The objective circumstances surrounding withdrawal of his first petition—not Petitioner's subjective beliefs or whether dismissal occurred without prejudice—control whether the first petition "counts" as the first and only unobstructed opportunity for collateral review to which Petitioner is guaranteed. See Vitrano v. United States, 643 F.3d 229, 233 (7th Cir. 2011) ("A § 2255 motion need not be adjudicated on the merits to `count' as a prisoner's first motion for AEDPA purposes. A prisoner who voluntarily dismisses a § 2255 motion ... may find himself out of luck when he tries to file a second."); Thai v. United States, 391 F.3d 491, 495 (2nd Cir. 2004) (noting inquiry regarding whether voluntary withdrawal of first petition made subsequent petition successive requires only objective consideration of circumstances surrounding withdrawal). The objective circumstances here indicate that Petitioner's voluntary withdrawal of his first petition and the resulting dismissal "counts"—making the instant petition successive.

It is undisputed that Petitioner, with advice of counsel, withdrew his first § 2255 in order to pursue another avenue of relief after the Government entered its response in opposition. Moreover, the one-year deadline to file a habeas petition expired during the pendency of Petitioner's 2011 petition. See 28 U.S.C. § 2255(f)(1) (stating deadline to file § 2255 expires one year from the date judgment of conviction final). Even if counsel incorrectly advised Petitioner he could file the same claims again, that bad advice would not provide a basis for an end-run around the one-year filing deadline. See Helton v. Secretary for Dept. of Correction, 259 F.3d 1310, 1313 (11th Cir. 2001) (noting due diligence as to timeliness of habeas petition required even of litigants with counsel); see also Outler v. United States, 485 F.3d 1273, 1283 n. 4 (11th Cir. 2007) (finding pro se litigants deemed to know §2255 one-year filing deadline). Because Petitioner should have known any future petition would be time-barred, his withdrawal is qualitatively distinct from withdrawals wherein a belief in future litigation is reasonable. See Slack v. McDaniel, 529 U.S. 473, 485-86 (2000) (finding second habeas not successive after initial habeas dismissed without prejudice for failure to exhaust state remedies).5 The totality of these objective and undisputed facts bring Petitioner's withdrawal of his first § 2255 in line with petitioners who withdraw upon "see[ing] the writing on the wall" and for whom it would be improper to permit circumvention of the stringent limitations on successive petitions. See Potts v United States, 210 F.3d 770, 770-71 (7th Cir. 2000) (finding counseled petitioner's withdrawal after Government's response was tantamount to conceding likely defeat and barred successive petitions without leave). This is true irrespective of whether the withdrawal properly occurred with or without prejudice.

III. CONCLUSION

The objective circumstances surrounding Petitioner's voluntary withdrawal of his 2011 petition establish that the resulting 2012 dismissal "counts" and that the instant petition is successive. This Court is therefore without jurisdiction to consider it. Having conducted a de novo review and finding Judge White's factual findings not clearly erroneous and his legal conclusions consistent with the proper application of the law to those facts, the Court adopts and affirms the Report and overrules Petitioner's Objections.
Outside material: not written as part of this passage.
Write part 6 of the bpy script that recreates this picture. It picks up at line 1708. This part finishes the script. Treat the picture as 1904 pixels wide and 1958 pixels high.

In order to obtain a certificate of appealability, a petitioner must make "a substantial showing of the denial of a constitutional right." 28 U.S.C. § 2253(c)(2). The R&R recommended denial of a certificate of appealability and provided the parties with an opportunity to respond [DE-7, p. 5-6]. Petitioner did not address the certificate of appealability in his objections (or any other pleading) and he has not made a substantial showing of the denial of a constitutional right. Therefore, it is hereby

ORDERED that

1) The Report of Magistrate Judge White [DE-7] is AFFIRMED and ADOPTED and incorporated by reference into this Order. 2) Petitioner's Objections [DE-10] are OVERRULED. 3) Petitioner's Motion to Vacate, Set Aside, or Correct Sentence Pursuant to 18 U.S.C. § 2255 [DE-1] is DISMISSED for lack of jurisdiction. 4) A certificate of appealability is DENIED. 5) This case is CLOSED.

DONE AND ORDERED.

FootNotes


1. Petitioner's written plea agreement contained a factual proffer and a waiver of appeal [09-CR-20523-DE-164].
2. In a supplement to his 2011 petition, Petitioner documented his trial counsel's suspension by the Florida Supreme Court for mishandling client funds (unrelated to Petitioner) [11-CV-20295-DE-10]. Petitioner's trial counsel was subsequently disbarred. The Florida Bar v. Fernando Hernandez, Case No. SC11-1757 (Fla. 2012).
3. Nor is Petitioner likely to obtain such authorization were he to seek it, as the instant petition asserts the same claims as his first petition. See Tyler v. Cain, 533 U.S. 656, 661-62 (2001) (claims asserted in previous habeas petitions fall outside of two narrow circumstances in which leave to file a successive petition may be granted and must be dismissed).
4. The Government asserts this email is a copy of an email sent by Petitioner's habeas counsel to Petitioner, the original of which counsel could not reproduce because it was destroyed. Id.
5. Relatedly, the Government correctly asserts that the instant petition is time-barred as well as successive [DE-13, p. 10-11]. Rather than providing any evidence or argument to the contrary, Petitioner replied that an evidentiary hearing as to timeliness was "likely required" [DE-17, p. 2]. Petitioner has not provided any basis for an evidentiary hearing as to timeliness. In light of the unexplained passage of four years between the dismissal of Petitioner's first habeas petition and the filing of his second, there is no apparent extraordinary basis which would justify equitable tolling. Accordingly, the Court would dismiss this petition as untimely if the Court had jurisdiction to do so.